Say $f: A \rightarrow B$ is a $G$-equivariant map between finite dimensional $G$-representations, for some semi-simple Lie group $G$. If I know:
- $B$ decomposes into irreducibles as $B = B_1 \oplus ... \oplus B_k$
- $f(a) \in B_i$ for some $a \in A$, $f(a) \neq 0$
Must the decomposition of $A$ into irreducible $G$-reps contain a copy of $B_i$? Does the answer change depending on whether $f(a)$ is a highest weight vector for $B_i$?
It depends on the context, but the answer to your first question should be yes if you are thinking of complex semi-simple Lie groups. Indeed, this should be true in any setting where your representations decompose into irreducibles for purely formal reasons.
First a reduction: Schur's lemma holds in the context of Lie group representations, so every map to an irreducible $G$-rep is either zero or surjective. If $V = G\cdot a \subseteq A$ is the cyclic subrep generated by $a$, then of course $f$ defines a $G$-morphism $V \to B_i$ which is surjective (as long as $f(a) \neq 0$). From this we can see that $B_i$ is a quotient of $V$.

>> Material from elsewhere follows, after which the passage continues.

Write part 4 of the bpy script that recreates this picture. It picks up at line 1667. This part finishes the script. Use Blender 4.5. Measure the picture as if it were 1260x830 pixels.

So your first question is equivalent to the following fundamental question: does every irrep which arises as a quotient of a $G$-representation $V$ actually arise as a subrepresentation? Equivalently, does every sub-representation have a complement? This is equivalent to asking for complete reducibility, as shown here.
For (edit: forgot to emphasize semisimple) Lie algebras, the answer is affirmative (this the fundamental result of Weyl) and the same basic result holds for compact Lie groups (one can construct complements by some kind of Reynolds averaging argument, or equivalently, one can normalize the representation to be a unitary representation and then construct complements via orthogonality). Since every semisimple complex Lie group has a compact real form, the result holds in that context too.